Ainda que a fórmula esteja ali, com seus altos e baixos, o roteiro procura contornar os clichês e os estereótipos em grande parte dos diálogos; a complexidade de seus personagens está, ao mesmo tempo, nos sentimentos que nutrem um pelo outro e nas próprias falhas – Jackson parece internalizar seus problemas com sua agora esposa cedendo ao estrelato, descontando as frustrações em seus vícios problemáticos. Ally represente seu porto seguro, mas também entra em uma montanha-russa compulsória de tentar salvá-lo até a gota d’água, traduzida numa sequência catarticamente vergonhosa e ministrada com uma precisão fílmica incrível.
Enquanto os possíveis deslizes de trama são enterrados em sua grande parte, a estreia diretorial de Cooper ainda cede a outros entraves: ao colaborar com Matthew Libatique, a fotografia pode até servir como paralelo à atmosfera criada, mas eventualmente se inclina para alguns vícios desnecessários, incluindo a obrigatória luz estourada e difusa que parece engolfar os personagens em uma espécie de “auréola divina”. É interessante ver as experimentações, porém, essa repetição excessiva torna-se cansativa depois de algum tempo.

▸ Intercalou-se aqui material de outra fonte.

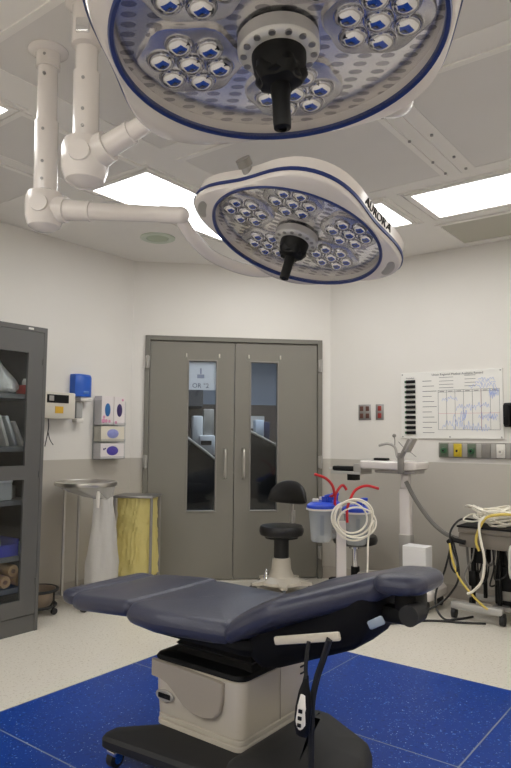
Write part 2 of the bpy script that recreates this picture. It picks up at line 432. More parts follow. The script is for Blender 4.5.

De qualquer modo, é Gaga quem rouba a cena. Jackson ainda carrega consigo o fardo protagonista, mas Ally, em todo seu arco de autodescoberta, confiança e traição, abandona sua vida medíocre e se joga em uma jornada que, infelizmente, não acaba em final feliz. Ela aprende do modo mais duro que poder não é querer, é abdica sem perceber de uma grande parte – não que isso seja culpa dela; entretanto, é forçada a lidar com as consequências, e cada uma das emoções se expressa não apenas numa irrepreensível atuação, como também em seu alcance vocal soberbo que leva até o mais cético dos espectadores a se emocionar.
A quarta versão de ‘Nasce uma Estrela’ se consagrou como um dos melhores filmes de 2018. Desde a roupagem contemporânea até uma produção impecável, cada peça trabalha dentro de uma engrenagem bem construída que, mesmo com as falhas, faz o seu trabalho de conversar com o público e firmar o nome de dois artistas que merecem mais reconhecimento do que já têm.